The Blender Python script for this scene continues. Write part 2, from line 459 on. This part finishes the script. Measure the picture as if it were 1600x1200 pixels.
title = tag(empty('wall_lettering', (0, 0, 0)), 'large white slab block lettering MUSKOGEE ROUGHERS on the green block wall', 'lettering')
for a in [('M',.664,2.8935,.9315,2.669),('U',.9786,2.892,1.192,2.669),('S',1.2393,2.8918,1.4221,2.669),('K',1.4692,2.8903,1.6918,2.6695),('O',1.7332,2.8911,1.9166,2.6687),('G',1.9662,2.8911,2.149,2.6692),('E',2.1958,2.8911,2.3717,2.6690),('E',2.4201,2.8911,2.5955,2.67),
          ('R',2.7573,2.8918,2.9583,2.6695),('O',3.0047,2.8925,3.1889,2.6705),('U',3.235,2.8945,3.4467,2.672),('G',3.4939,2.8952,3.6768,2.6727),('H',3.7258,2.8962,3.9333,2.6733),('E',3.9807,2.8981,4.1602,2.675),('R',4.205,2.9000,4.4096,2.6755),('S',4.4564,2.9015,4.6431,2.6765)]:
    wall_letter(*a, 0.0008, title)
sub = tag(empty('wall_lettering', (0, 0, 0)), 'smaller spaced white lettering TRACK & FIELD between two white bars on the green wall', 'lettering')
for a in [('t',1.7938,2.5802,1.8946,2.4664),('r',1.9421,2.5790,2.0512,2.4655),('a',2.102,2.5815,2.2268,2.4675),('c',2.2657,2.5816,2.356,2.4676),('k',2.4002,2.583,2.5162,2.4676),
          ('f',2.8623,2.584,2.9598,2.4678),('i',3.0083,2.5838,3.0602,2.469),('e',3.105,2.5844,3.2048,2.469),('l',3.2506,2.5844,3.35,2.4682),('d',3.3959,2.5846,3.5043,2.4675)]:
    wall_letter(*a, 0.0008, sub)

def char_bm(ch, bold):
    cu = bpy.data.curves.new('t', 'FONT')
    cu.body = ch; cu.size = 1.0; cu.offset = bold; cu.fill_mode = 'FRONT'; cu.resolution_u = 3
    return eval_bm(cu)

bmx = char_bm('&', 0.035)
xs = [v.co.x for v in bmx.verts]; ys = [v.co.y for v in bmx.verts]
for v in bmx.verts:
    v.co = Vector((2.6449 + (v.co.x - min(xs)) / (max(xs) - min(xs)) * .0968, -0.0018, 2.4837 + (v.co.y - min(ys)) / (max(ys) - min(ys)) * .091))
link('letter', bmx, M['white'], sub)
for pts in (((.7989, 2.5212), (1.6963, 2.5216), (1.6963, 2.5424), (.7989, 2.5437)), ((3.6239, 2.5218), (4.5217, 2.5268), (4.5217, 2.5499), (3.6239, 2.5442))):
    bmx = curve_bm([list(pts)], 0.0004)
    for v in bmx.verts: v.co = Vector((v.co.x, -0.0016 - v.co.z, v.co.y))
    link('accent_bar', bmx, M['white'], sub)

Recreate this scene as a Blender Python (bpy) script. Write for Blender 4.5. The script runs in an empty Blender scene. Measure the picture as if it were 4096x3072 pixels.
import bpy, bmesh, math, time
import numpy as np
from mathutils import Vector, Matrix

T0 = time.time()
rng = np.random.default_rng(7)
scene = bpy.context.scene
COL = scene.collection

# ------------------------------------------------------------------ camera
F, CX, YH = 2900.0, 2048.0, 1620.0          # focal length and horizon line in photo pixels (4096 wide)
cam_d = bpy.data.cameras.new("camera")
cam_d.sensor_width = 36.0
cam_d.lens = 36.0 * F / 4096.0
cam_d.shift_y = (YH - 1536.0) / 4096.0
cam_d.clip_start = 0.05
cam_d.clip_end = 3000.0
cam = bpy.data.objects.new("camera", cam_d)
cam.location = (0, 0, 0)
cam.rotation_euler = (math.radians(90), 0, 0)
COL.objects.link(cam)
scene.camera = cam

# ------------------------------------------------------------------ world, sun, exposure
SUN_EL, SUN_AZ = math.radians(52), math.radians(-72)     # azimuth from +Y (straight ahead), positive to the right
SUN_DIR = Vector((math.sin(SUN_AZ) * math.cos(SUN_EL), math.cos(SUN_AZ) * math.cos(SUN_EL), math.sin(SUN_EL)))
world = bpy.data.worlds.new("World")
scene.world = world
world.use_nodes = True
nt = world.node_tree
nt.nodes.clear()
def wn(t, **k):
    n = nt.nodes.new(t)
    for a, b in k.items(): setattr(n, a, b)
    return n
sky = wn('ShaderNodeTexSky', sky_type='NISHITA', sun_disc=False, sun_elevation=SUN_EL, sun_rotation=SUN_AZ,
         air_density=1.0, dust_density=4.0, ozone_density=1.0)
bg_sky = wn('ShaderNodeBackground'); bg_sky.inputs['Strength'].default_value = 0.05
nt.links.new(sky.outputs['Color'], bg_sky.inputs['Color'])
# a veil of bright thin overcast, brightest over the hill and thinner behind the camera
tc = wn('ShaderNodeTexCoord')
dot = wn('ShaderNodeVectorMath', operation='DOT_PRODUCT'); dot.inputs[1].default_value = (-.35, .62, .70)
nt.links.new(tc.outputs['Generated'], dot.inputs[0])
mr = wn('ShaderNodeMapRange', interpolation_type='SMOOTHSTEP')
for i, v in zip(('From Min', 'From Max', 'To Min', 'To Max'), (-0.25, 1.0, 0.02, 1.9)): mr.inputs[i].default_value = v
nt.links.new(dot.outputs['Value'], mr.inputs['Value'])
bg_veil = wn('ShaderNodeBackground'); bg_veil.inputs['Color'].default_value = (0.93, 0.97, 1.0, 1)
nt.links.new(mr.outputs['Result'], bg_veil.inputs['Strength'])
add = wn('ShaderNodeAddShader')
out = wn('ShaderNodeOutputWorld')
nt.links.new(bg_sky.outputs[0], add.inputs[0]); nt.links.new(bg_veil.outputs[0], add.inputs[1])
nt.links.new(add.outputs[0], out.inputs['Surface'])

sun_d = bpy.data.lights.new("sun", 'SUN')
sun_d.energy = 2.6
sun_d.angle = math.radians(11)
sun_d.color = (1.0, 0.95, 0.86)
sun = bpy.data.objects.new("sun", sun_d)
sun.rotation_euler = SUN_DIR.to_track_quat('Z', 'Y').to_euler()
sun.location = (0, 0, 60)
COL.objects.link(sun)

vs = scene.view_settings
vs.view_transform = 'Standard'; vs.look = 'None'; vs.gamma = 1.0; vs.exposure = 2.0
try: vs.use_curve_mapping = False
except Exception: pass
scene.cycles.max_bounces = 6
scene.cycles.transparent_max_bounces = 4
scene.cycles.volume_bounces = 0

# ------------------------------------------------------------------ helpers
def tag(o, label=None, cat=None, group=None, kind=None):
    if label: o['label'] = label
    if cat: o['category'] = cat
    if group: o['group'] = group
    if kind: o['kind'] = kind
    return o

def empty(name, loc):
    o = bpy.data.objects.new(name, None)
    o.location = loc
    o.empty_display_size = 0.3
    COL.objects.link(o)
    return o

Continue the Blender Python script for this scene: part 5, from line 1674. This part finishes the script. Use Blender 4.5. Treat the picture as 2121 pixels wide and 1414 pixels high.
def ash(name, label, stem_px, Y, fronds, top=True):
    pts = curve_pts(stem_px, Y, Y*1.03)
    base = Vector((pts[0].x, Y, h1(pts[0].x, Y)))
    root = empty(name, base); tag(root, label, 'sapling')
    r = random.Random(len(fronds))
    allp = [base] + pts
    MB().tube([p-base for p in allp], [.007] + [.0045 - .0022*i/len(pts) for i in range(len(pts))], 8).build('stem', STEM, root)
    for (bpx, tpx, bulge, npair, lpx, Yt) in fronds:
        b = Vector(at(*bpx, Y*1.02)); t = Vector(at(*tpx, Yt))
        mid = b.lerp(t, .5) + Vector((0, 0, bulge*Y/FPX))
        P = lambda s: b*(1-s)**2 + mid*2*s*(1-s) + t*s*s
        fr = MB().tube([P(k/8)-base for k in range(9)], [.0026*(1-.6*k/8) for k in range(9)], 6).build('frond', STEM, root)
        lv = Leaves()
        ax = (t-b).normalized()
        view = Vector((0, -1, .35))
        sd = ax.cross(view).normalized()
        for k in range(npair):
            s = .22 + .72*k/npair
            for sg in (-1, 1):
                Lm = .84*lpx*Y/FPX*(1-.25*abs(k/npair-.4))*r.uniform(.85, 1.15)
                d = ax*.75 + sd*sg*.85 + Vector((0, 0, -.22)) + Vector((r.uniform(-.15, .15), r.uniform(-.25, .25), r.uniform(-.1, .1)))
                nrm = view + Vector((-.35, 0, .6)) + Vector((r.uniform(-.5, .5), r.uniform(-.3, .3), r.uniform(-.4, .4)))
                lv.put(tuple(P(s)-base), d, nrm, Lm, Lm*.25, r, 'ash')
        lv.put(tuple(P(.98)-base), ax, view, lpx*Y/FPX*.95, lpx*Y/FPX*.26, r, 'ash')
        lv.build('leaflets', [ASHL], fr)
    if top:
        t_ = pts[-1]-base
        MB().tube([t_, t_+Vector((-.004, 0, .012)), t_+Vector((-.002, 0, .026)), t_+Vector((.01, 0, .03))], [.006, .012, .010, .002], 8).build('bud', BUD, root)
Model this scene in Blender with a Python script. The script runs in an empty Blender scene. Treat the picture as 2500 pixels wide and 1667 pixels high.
= = = = = = =
## WHAT THE TASK ASKS
Extract the lines from the line with "Recreate this scene" to the line with "from mathutils import Vector, Matrix", inclusive, reproducing them exactly and leaving out every other line.

## THE SOLUTION
Recreate this scene as a Blender Python (bpy) script. Write for Blender 4.5. The script runs in an empty Blender scene. Measure the picture as if it were 4096x3072 pixels.
import bpy, bmesh, math, time
import numpy as np
from mathutils import Vector, Matrix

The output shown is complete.